APPC to investigate lobbying breaches

Morris: the APPC chair is looking into media stories

Morris: the APPC chair is looking into media stories

David Singleton 26-Sep-07

Edelman's lobbying practice is to tighten up its procedures for registering clients in the wake of damaging revelations that rocked the agency on the eve of the Labour Party conference.

 

The agency was exposed in the Sunday Times for failing to disclose its relationship with training company Pelcombe. This is a breach of the lobbyists’ code of conduct and the agency faces an investigation by the Association of Professional Political Consultants (APPC).

Michael Burrell, Edelman Europe vice-president, adm­itted the agency was in the wrong. ‘We should have listed Pelcombe as a client in the APPC register for the relevant period,’ he said. ‘Our failure to do so is inexcusable and we have apologised to APPC chairman Gill Morris for the omission, which reflects a fault in our procedures.’
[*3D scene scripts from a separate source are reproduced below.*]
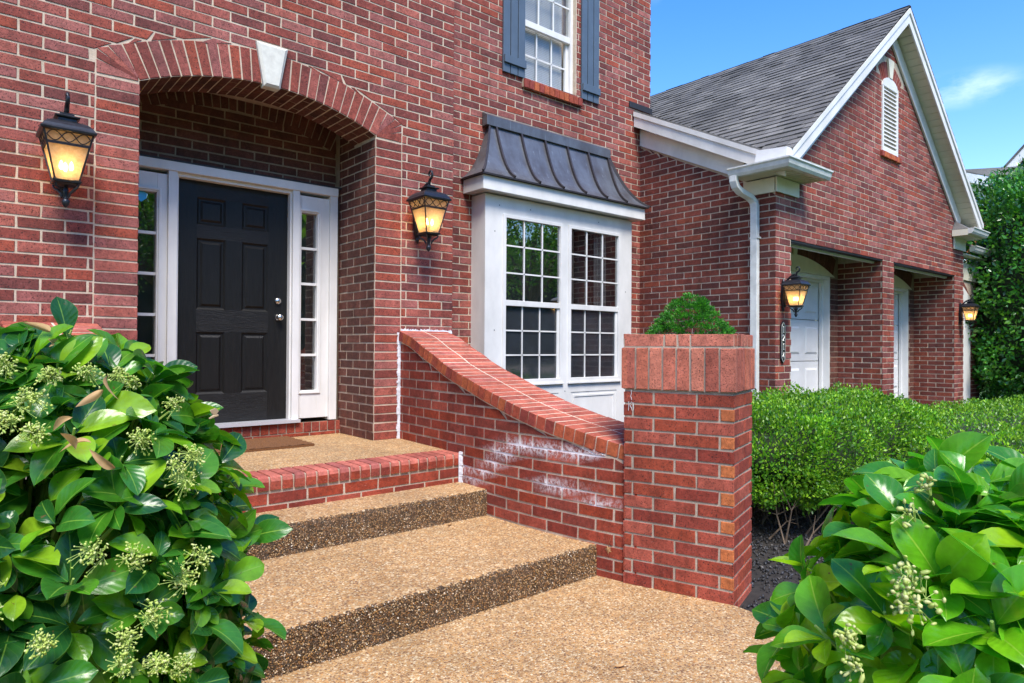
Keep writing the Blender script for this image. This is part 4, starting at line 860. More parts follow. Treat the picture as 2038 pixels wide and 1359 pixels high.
for i, (L_, Pf) in enumerate(faces):
    n = 8 if L_ == PW else 6; st = (L_+2*E_)/n
    for k in range(n):
        u0 = -E_+k*st+(.006 if k else .0006); u1 = -E_+(k+1)*st-(.006 if k < n-1 else -.006)
        brick(mb, [(u0, .566), (u1, .566), (u1, .805), (u0, .805)], (lambda Pf_: lambda u, v, n_: Pf_(u, v, n_+E_))(Pf), 0, n0=-.03)
    cuts = [-.008, .24, .318, .392, .633] if L_ == PW else [-.008, .07, .147, .224, .30, .377, .433]
    for a, b in zip(cuts[:-1], cuts[1:]): brick(mb, [(a+.005, .817), (b-.004, .817), (b-.004, .884), (a+.005, .884)], (lambda Pf_: lambda u, v, n_: Pf_(u, v, n_+.004))(Pf), 0, n0=-.03)
Pt = lambda u, v, n: W3(u, v, .876+n)
for k in range(7):
    a = .03+k*.082; brick(mb, [(a, .03), (a+.072, .03), (a+.072, .395), (a, .395)][::1], lambda u, v, n: W3(u, v, .878+n), 0)
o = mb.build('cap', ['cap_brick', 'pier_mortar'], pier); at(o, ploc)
mb = MB()
for (a, b) in (((.028, .49), (.026, .437)), ((.034, .472), (.045, .49)), ((.036, .468), (.050, .437)), ((.054, .487), (.058, .44)), ((.045, .56), (.040, .52)), ((.040, .52), (.046, .50))):
    mb.tube([W3(a[0], -.0105, a[1]), W3((a[0]+b[0])/2+.002, -.0105, (a[1]+b[1])/2), W3(b[0], -.0105, b[1])], .0016, 5)
o = mb.build('chalk_scratches', ['caulk'], pier); at(o, ploc)
tag(pier, 'square red brick pier with soldier course cap at the foot of the stair wall', 'pier')
# --- steps
steps = empty('porch_steps', (-.9, -1.4, GZ)); sloc = steps.location.copy()
SX0 = -2.05
def xr(y): return wx(y)+.004
mb = MB()
mb.add([(SX0, -.79, 0), (xr(-.79), -.79, 0), (.258, 0, 0), (.05, .0, 0), (.05, .66, 0), (-1.85, .66, 0), (-1.85, 0, 0), (SX0, 0, 0)], [tuple(range(8))]); 
mb.box((SX0, -.85, GZ-.2), (.15, .66, -.01), 0)
o = mb.build('porch_floor', ['aggregate'], steps); at(o, sloc)
mb = MB(); SY = -1.015
mb.box((SX0, SY+.006, -.40), (wx(-1)+.01, -.80, -.006), 1)
x = wx(-1)-.002
while x > SX0+.05:
    a = x-.066; sk = random.uniform(-.003, .003)
    q = [(a+.0, SY-.008+sk), (x, SY-.008+sk), (x, -.778), (a, -.778)]
    p = [(q[0][0], q[0][1]), (q[1][0], q[1][1])]
    # rowlock brick: rounded front top edge
    prf = [(SY-.008+sk, -.082), (SY-.009+sk, -.030), (SY-.003+sk, -.008), (SY+.012+sk, .003), (-.779, .003+random.uniform(-.001, .001)), (-.777, -.02)]
    c0 = .002; vs_ = [(a+(c0 if 0 < i < 5 else 0), y, z) for i, (y, z) in enumerate(prf)]+[(x-(c0 if 0 < i < 5 else 0), y, z) for i, (y, z) in enumerate(prf)]
    k = len(prf); nb = len(mb.f)
    mb.add(vs_, [(i, k+i, k+i+1, i+1) for i in range(k-1)]+[tuple(range(k)), tuple(range(2*k-1, k-1, -1)), (0, k-1, 2*k-1, k)], 0)
    mb.m[nb] = 2; x = a-.0105
lay(mb, FX(SY+.006), -.2435, -.088, lambda a, b: [(SX0, SX0, wx(-1)-.012, wx(-1)-.012)], 2, phase=.115)
o = mb.build('brick_step', ['tread_brick', 'stair_mortar', 'stair_brick'], steps); at(o, sloc)
def slab(yb, yf, z, zb, name, x1):
    mb = MB(); xs_ = np.arange(SX0, x1+.006, .012); prof_n = 9
    off = np.cumsum(RNG.normal(0, .0012, len(xs_))); off -= np.linspace(off[0], off[-1], len(xs_)); V = []
    for i, x in enumerate(xs_):
        j = lambda s: float(RNG.normal(0, s)); o_ = float(off[i])*.6
        V += [(x, yb, z+.0), (x, yf+.06, z+j(.0006)), (x, yf+.022+j(.002), z+j(.0018)), (x, yf+.008+o_+j(.0022), z-.004+j(.0022)), (x, yf+.001+o_+j(.002), z-.014+j(.002)),
              (x, yf+o_+j(.002), z-.035), (x, yf+.002+j(.002), (z+zb)/2), (x, yf+.002+j(.0025), zb+.03), (x, yf-.003+j(.004), zb-.02)]
    F_ = []; Mt = []
    for i in range(len(xs_)-1):
        for k in range(prof_n-1):
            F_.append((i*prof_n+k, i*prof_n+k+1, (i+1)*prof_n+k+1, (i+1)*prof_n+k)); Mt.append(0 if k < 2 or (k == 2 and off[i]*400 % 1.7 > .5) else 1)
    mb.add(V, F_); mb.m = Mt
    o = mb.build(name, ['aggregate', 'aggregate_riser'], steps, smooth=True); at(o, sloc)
    return xs_, off
ICO = None
def ico_arr():
    import bmesh
    b = bmesh.new(); bmesh.ops.create_icosphere(b, subdivisions=1, radius=1); v = np.array([x.co[:] for x in b.verts]); f = np.array([[q.index for q in x.verts] for x in b.faces]); b.free(); return v, f
IV, IF = ico_arr()
def rand_rot(n):
    q = RNG.normal(size=(n, 4)); q /= np.linalg.norm(q, axis=1)[:, None]; a, b, c, d = q.T
    return np.stack([np.stack([1-2*(c*c+d*d), 2*(b*c-a*d), 2*(b*d+a*c)], -1), np.stack([2*(b*c+a*d), 1-2*(b*b+d*d), 2*(c*d-a*b)], -1), np.stack([2*(b*d-a*c), 2*(c*d+a*b), 1-2*(b*b+c*c)], -1)], 1)
def np_mesh(name, V, F, mats, parent=None, uv=None, smooth=False, midx=None, loc=None):
    V = np.asarray(V, np.float32).reshape(-1, 3); F = np.asarray(F, np.int32); k = F.shape[1]
    if loc is not None: V = V-np.array(loc[:], np.float32)
    me = bpy.data.meshes.new(name); me.vertices.add(len(V)); me.vertices.foreach_set('co', V.ravel()); me.loops.add(F.size); me.loops.foreach_set('vertex_index', F.ravel())
    me.polygons.add(len(F)); me.polygons.foreach_set('loop_start', np.arange(0, F.size, k, dtype=np.int32)); me.polygons.foreach_set('loop_total', np.full(len(F), k, np.int32))
    for q in mats: me.materials.append(M[q])
    if midx is not None: me.polygons.foreach_set('material_index', np.asarray(midx, np.int32))
    if smooth: me.polygons.foreach_set('use_smooth', np.ones(len(F), bool))
    if uv is not None:
        l = me.uv_layers.new(name='uv'); l.data.foreach_set('uv', np.asarray(uv, np.float32)[F.ravel()].ravel())
    me.update(calc_edges=True); me.validate(); o = bpy.data.objects.new(name, me); COL.objects.link(o)
    if parent: o.parent = parent
    return o
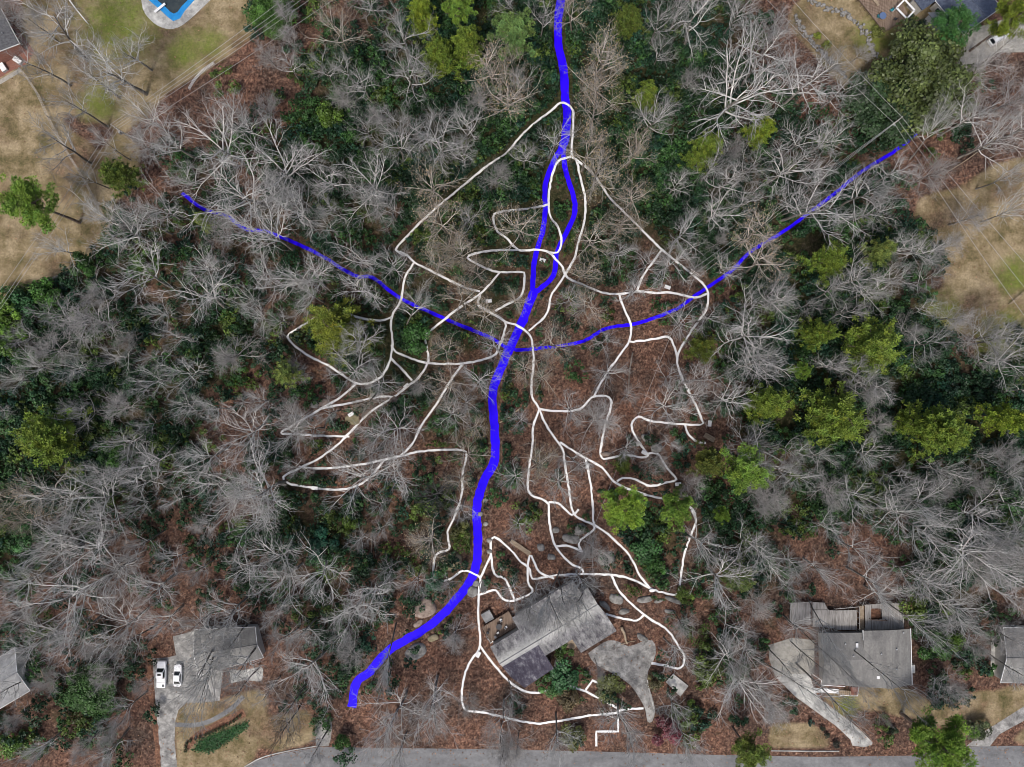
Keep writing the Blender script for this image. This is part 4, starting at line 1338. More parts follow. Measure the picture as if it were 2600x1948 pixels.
for o_, x, y, rz, lm_ in BENCH:
    p = V(o_[0], o_[1], x, y)
    if bench0 is None:
        bench0 = thing("garden_bench", "white bench " + lm_, "bench", p, rz, "white benches along the paths")
        MB().box((0, 0, 0.45), (1.3, 0.75, 0.07)).build("seat", M['white'], bench0)
        for sx in (-0.5, 0.5):
            MB().box((sx, 0, 0.21), (0.1, 0.6, 0.42)).build("leg", M['white'], bench0)
    else:
        dup(bench0, (*p, 0), rz, 1.0, "white bench " + lm_)
p = V(1200, 1423, 1436, 238)
t = thing("oval_bench", "white oval seat beside the path above the rock shelf", "bench", p, 0.05)
MB().prism([(0.65 * cos(a), 0.35 * sin(a)) for a in np.linspace(0, 2 * pi, 20, endpoint=False)], 0.38, 0.46).build("seat", M['white'], t)
MB().tube([(0, 0, 0), (0, 0, 0.38)], 0.2, 10).build("base", M['white'], t)


def stone_wall(label, pts, w, hgt, seed):
    rr = np.random.default_rng(seed)
    ln = smooth_line(pts, 0.5)
    import bmesh
    bm = bmesh.new()
    c = ln.mean(0)
    for p in ln:
        for k in range(3):
            q = p - c + rr.normal(0, w * 0.33, 2)
            s = rr.uniform(0.22, 0.42)
            r = bmesh.ops.create_icosphere(bm, subdivisions=1, radius=s)
            f = rr.uniform(0.7, 1.3, 3)
            for v in r['verts']:
                v.co.x = v.co.x * f[0] + q[0]
                v.co.y = v.co.y * f[1] + q[1]
                v.co.z = v.co.z * f[2] * 0.8 + rr.uniform(-0.03, 0.03) + hgt * (0.3 + 0.25 * k)
    me = bpy.data.meshes.new("stone_wall")
    bm.to_mesh(me)
    bm.free()
    me.materials.append(M['rock_grey'])
    o = bpy.data.objects.new("stone_wall", me)
    COL.objects.link(o)
    o.location = (*c, 0)
    tag(o, label, "stone wall")


stone_wall("curved dry stone wall below the brown deck, longer and upper one", VP(1900, 0, [(485, 10), (600, 60), (740, 110), (850, 180), (950, 300), (1000, 440), (1060, 530)]), 1.0, 0.7, 1)
stone_wall("dry stone wall along the garden bed left of the curved wall", VP(1900, 0, [(375, 145), (400, 200), (450, 280), (560, 400), (650, 490), (770, 610)]), 0.8, 0.7, 2)
stone_wall("short line of stones beside the round magnolia", VP(1900, 0, [(1090, 500), (1150, 450), (1220, 385)]), 0.5, 0.4, 3)


def log(label, a, b, r, m=M['log'], seed=0):
    a, b = np.array(a), np.array(b)
    rr = np.random.default_rng(seed)
    pts = [(*(a + (b - a) * t + rr.normal(0, 0.08, 2)), r * 0.9) for t in np.linspace(0, 1, 7)]
    tag(MB().tube(pts, [r * (1 - 0.4 * t) for t in np.linspace(0, 1, 7)], 8).build("fallen_log", m, smooth=True), label, "log")


log("fallen brown log in the litter left of the olive boulder", V(650, 950, 925, 1285), V(650, 950, 930, 1545), 0.22, seed=1)
log("fallen brown log beside the other, slightly shorter and right", V(650, 950, 950, 1300), V(650, 950, 960, 1460), 0.16, seed=2)
log("tan fallen log under the upright trunk below the cross path", V(1300, 475, 960, 1320), V(1300, 475, 930, 1640), 0.2, seed=3)
log("dark fallen log right of the creek by the middle path", V(1300, 950, 30, 270), V(1300, 950, 130, 180), 0.22, M['darkwood'], 4)
log("thin yellow pole lying in the lower left undergrowth", V(0, 950, 610, 1190), V(0, 950, 830, 1140), 0.09, M['wood'], 5)
log("brown split log under the left woods' bare trees", V(0, 950, 1330, 340), V(0, 950, 1480, 520), 0.17, M['wood'], 6)
log("long dark log lying in the lower left leaf litter", V(0, 950, 960, 1530), V(0, 950, 1180, 1400), 0.25, seed=7)
log("pale log beside the fan driveway's top end", V(1200, 1423, 1195, 668), V(1200, 1423, 1305, 645), 0.12, M['wood'], 8)
log("split tree stump log standing behind the fan driveway", V(1200, 1423, 1195, 530), V(1200, 1423, 1240, 670), 0.35, M['wood'], 9)
log("long tan log right of the dark pond tree, left of the creek", V(650, 950, 1430, 720), V(650, 950, 1330, 850), 0.2, M['darkwood'], 10)
log("dark log on the creek's right bank below the middle path", V(650, 950, 2180, 230), V(650, 950, 1950, 390), 0.22, M['wood'], 11)


# ------------------------------------------------------------------ trees
def perp(d, rr):
    a = rr.normal(size=3)
    a -= d * (a @ d)
    return a / np.linalg.norm(a)


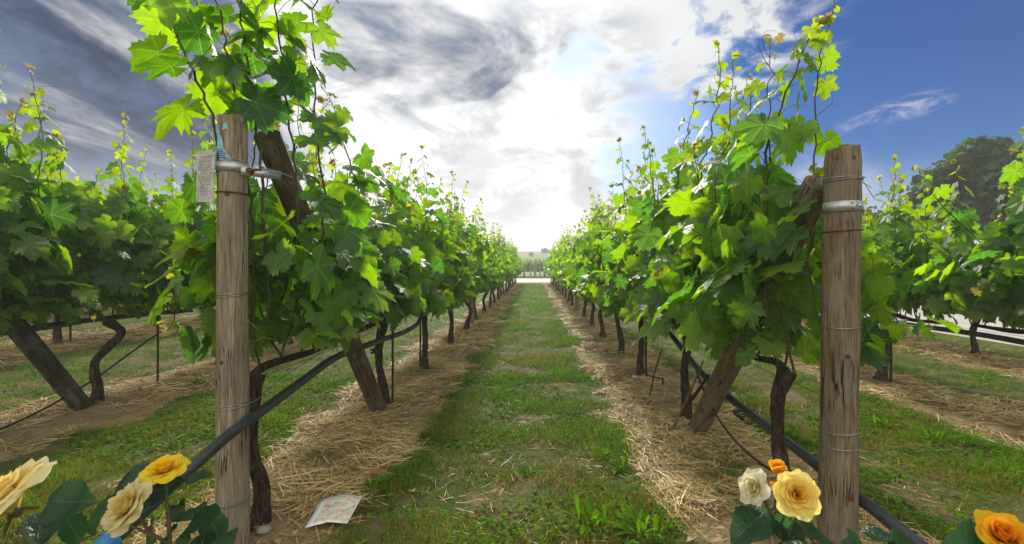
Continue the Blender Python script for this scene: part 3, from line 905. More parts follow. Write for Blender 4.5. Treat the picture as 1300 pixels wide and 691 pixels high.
# the vines further along: six grown, the rest copies
PROTO = []
for q in range(6):
    pl = grow(2000 + 31 * q, half_len=0.76, n_shoots=12, top=1.86, half=0.29, fill=330, size=0.112, tall=0.5)
    PROTO.append(pl)
protos = {}
def far_vine(row, i, q, lod):
    x = ROWS[row]; y = VINE_Y[row][i]; z0 = float(gz(x, y))
    if i < 9:
        lab = f'{ORD[i]} grapevine of {ROWNAME[row]}'
    else:
        lab = f'small distant grapevine far along {ROWNAME[row]}'
    rz = 0.0 if (i * 7 + len(row)) % 2 else math.pi
    sc = (1.0, 1.0, float(0.94 + 0.12 * rng.rand()) * (1.06 if row in ('L2', 'L3', 'L4') else 1.0) * (0.92 if row in ('R2', 'R3') else 1.0))
    key = (q, lod)
    if key not in protos:
        v = thing('grapevine', (x, y, z0), lab, 'grapevine', ROWGROUP[row], rz)
        v.scale = sc
        vine_wood(v, 400 + q, half_len=0.72, r=0.036, sides=8, n=14)
        PROTO[q].make_foliage('foliage', v, lod, lod == 1, True)
        protos[key] = v
    else:
        copy_tree(protos[key], (x, y, z0), lab, ROWGROUP[row], rz, sc)
for row in VINE_Y:
    for i in range(NEAR_N[row], len(VINE_Y[row])):
        far_vine(row, i, (i * 5 + len(row) + ord(row[-1])) % 6, 1 if VINE_Y[row][i] < 12 else 2)

# the next block across the road
ROWNAME2 = 'the vineyard block across the road at the end of the aisle'
for jx in range(-5, 6):
    for jy in range(4):
        x = 0.05 + jx * 1.1; y = 47.5 + jy * 2.2
        copy_tree(protos[((jx + jy) % 6, 2)] if ((jx + jy) % 6, 2) in protos else list(protos.values())[0], (x, y, 0.0),
                  'tiny hazy grapevine in ' + ROWNAME2, 'grapevines across the road', R(90), (1.0, 1.0, 0.95))

# ------------------------------------------------------------------ posts
def round_post(name, parent, h, r0, r1, m_, seed, tilt=(0, 0), sunk=0.15, sides=28):
    n = 40
    z = np.linspace(-sunk, h, n)
    p = np.stack([tilt[0] * z / h, tilt[1] * z / h, z], 1)
    rs = np.random.RandomState(seed)
    rr = np.interp(z, [-sunk, h], [r0, r1]) * (1 + 0.03 * (fbm(z * 2 + seed, z * 0 + 3.3, 2) - 0.5))
    rr[-1] *= 0.93
    mb = MB()
    tube(mb, p, rr, sides, False, None, 0, 0.035, seed)
    # uneven sawn top, slightly domed and sloping
    V = mb.V[-1]; ring = V[-sides:].copy()
    c = ring.mean(0)
    ring_in = c + (ring - c) * 0.5
    ctr = c + np.array([0, 0, 0.004])
    top = np.vstack([ring, ring_in + [0, 0, 0.004], ctr[None]])
    top[:, 2] += 0.06 * (top[:, 0] - c[0]) + 0.004 * rs.randn(len(top))
    V[-sides:] = top[:sides]
    j = np.arange(sides); j2 = (j + 1) % sides
    mb.add(top, np.stack([j, j2, sides + j2, sides + j], 1))
    mb.add(top, np.stack([sides + j, sides + j2, np.full(sides, 2 * sides)], 1))
    return mb.build(name, m_, parent)

def ring_band(mb, c, r, h, thick=0.003, n=36, a0=0, a1=2 * math.pi, tilt=0.0):
    a = np.linspace(a0, a1, n)
    ca, sa = np.cos(a), np.sin(a)
    V = []
    for rr, zz in ((r, -h / 2), (r + thick, -h / 2), (r + thick, h / 2), (r, h / 2)):
        V.append(np.stack([c[0] + rr * ca, c[1] + rr * sa, c[2] + zz + tilt * rr * ca], 1))
    V = np.stack(V, 1).reshape(-1, 3)
    i = np.arange(n - 1)[:, None] * 4; j = np.arange(4)[None]; j2 = (j + 1) % 4
    mb.add(V, np.stack([i + j, i + j2, i + 4 + j2, i + 4 + j], -1).reshape(-1, 4))
def loop_wire(mb, c, r, rw, tilt=0.0, turns=1.0, rise=0.0, phase=0.0):
    a = np.linspace(0, 2 * math.pi * turns, int(36 * turns)) + phase
    p = np.stack([c[0] + r * np.cos(a), c[1] + r * np.sin(a), c[2] + tilt * np.cos(a) + rise * (a - phase) / 6.283], 1)
    tube(mb, p, rw, 6, True)

PL = np.array([-1.215, 1.905, 0.0]); PL[2] = gz(PL[0], PL[1])
lp = thing('vineyard_post', PL, 'weathered pale wooden front post with metal strap and torn blue sticker', 'post', 'round wooden front posts')
HL = CAM_H + (VPY - 150) / F_PX * PL[1] - PL[2]
round_post('post_shaft', lp, HL, 0.061, 0.053, M_POST, 3)
def rl(z): return np.interp(z, [-0.15, HL], [0.061, 0.053])
def zl(py, P_=PL): return CAM_H + (VPY - py) / F_PX * (P_[1] - 0.06) - P_[2]
mb = MB(); ring_band(mb, (0, 0, zl(210)), rl(1.5) + 0.0015, 0.036, 0.0025)
strap = mb.build('metal_strap', M_ZINC, lp)
# bracket arm from strap to the brace head, with bolt
mb = MB()
a = np.array([0.052, -0.03, zl(213)]); b = np.array([0.150, 0.085, zl(216)])
ax = nrm(b - a); ang = math.atan2(ax[1], ax[0])
Rz = np.array([[math.cos(ang), -math.sin(ang), 0], [math.sin(ang), math.cos(ang), 0], [0, 0, 1]])
box(mb, (a + b) / 2, (np.linalg.norm(b - a), 0.004, 0.036), Rz)
mb.build('bracket_arm', M_ZINC, strap)
mb = MB(); tube(mb, np.array([[0.085, -0.035, zl(215)], [0.085, -0.015, zl(215)]]), 0.013, 8)
tube(mb, np.array([[0.082, -0.036, zl(215)], [0.13, -0.02, zl(213)]]), 0.005, 6)
mb.build('bolt', M_RUST, strap)
for py, mm, rw, nm in ((243, M_RUST, 0.0032, 'wire_wrap'), (374, M_WIRE, 0.0016, 'wire_wrap'), (377, M_WIRE, 0.0016, 'wire_wrap'), (517, M_WIRE, 0.0016, 'wire_wrap'), (521, M_WIRE, 0.0016, 'wire_wrap'), (645, M_GREENW, 0.0026, 'wire_wrap')):
    mb = MB(); loop_wire(mb, (0, 0, zl(py)), rl(zl(py)) + 0.003, rw, 0.006 * (1 if py > 300 else -0.3))
    mb.build(nm, mm, lp)
# knots
for px, py, s_ in ((299, 246, 0.010), (293, 461, 0.009), (287, 670, 0.010)):
    mb = MB(); zc = zl(py); xo = (px - 295) / F_PX * PL[1]; r_ = rl(zc) + 0.0005
    yo = -math.sqrt(max(r_ ** 2 - xo ** 2, 0)) 
    a = np.linspace(0, 2 * math.pi, 14, endpoint=False)
    ring = np.stack([xo + s_ * np.cos(a) * 0.9, np.zeros(14), zc + s_ * np.sin(a)], 1)
    ring[:, 1] = -np.sqrt(np.maximum(r_ ** 2 - ring[:, 0] ** 2, 0)) - 0.0012
    mb.add(np.vstack([ring, [[xo, yo - 0.0025, zc]]]), [(i, (i + 1) % 14, 14) for i in range(14)])
    mb.build('knot', M_KNOT, lp)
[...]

Edelman has pledged to routinely check invoices to ensure that all clients have been reported to the APPC. This will act as a safety net to ensure the lobbyists have reported all of their clients.

PRWeek understands that an internal investigation has already pinned the blame on a director who left the agency earlier this year.

Separately... The Observer reported that Burson-Marsteller had failed to register Microsoft as a client of its lobbying practice, despite a director sending out an email on the company’s behalf – reportedly urging businesses to raise the issue of Google’s dominance of search engines with politicians, regulators and the media.

The issue centres around Google’s proposed acquisition of internet advertising firm Double-Click. B-M’s work involved the setting up of an organisation called Initiative for Competitive Online Marketplaces.

B-M chief executive Jonathan Jordan said the agency was right not to register the client because the work it had und­ertaken was ‘not lobbying work as such’.

APPC chair Gill Morris said: ‘The APPC will be looking into both matters.’

In a third development, Hanover Communications MD Charles Lewington is understood to be taking legal action against the Sunday Telegraph over a ‘cash for access’ story which had lobbyists tongues wagging throughout the Labour Party conference.